- _STATED GOAL_
Give back the lines exactly, from the first one to the line with "R = math.radians", both ends included.

▬▬▬

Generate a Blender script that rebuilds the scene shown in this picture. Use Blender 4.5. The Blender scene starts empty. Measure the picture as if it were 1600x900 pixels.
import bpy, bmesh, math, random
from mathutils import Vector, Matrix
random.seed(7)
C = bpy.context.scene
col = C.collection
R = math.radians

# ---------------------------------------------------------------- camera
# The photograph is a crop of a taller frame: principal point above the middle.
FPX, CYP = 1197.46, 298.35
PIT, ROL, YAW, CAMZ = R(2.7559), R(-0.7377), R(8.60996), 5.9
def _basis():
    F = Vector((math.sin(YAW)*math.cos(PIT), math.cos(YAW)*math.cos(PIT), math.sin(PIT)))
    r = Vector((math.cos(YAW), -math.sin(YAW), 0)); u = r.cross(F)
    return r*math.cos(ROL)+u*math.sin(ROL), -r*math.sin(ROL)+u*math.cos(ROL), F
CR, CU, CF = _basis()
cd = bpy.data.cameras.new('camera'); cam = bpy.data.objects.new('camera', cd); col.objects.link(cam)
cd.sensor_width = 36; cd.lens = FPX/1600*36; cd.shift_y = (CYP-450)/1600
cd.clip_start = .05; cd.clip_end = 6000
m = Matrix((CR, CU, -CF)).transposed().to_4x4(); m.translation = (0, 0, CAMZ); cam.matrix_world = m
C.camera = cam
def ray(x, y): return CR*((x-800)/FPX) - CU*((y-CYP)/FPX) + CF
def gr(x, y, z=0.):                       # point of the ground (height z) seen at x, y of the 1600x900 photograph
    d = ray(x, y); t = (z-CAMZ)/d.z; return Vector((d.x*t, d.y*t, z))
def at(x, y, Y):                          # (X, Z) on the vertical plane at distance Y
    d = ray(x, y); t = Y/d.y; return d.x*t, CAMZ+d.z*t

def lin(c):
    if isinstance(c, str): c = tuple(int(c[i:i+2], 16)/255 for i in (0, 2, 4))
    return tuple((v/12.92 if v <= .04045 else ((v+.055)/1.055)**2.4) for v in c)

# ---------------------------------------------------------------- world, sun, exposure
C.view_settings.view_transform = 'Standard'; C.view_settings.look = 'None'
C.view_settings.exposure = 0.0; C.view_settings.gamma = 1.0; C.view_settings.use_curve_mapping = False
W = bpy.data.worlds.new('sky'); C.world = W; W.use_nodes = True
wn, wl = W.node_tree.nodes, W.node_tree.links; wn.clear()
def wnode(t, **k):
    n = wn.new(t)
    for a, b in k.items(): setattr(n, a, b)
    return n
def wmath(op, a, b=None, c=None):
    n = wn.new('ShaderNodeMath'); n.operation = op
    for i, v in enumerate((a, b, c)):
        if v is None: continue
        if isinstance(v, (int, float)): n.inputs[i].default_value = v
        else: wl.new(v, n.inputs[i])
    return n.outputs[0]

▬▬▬

- _RESULT OF THE EXERCISE_
Generate a Blender script that rebuilds the scene shown in this picture. Use Blender 4.5. The Blender scene starts empty. Measure the picture as if it were 1600x900 pixels.
import bpy, bmesh, math, random
from mathutils import Vector, Matrix
random.seed(7)
C = bpy.context.scene
col = C.collection
R = math.radians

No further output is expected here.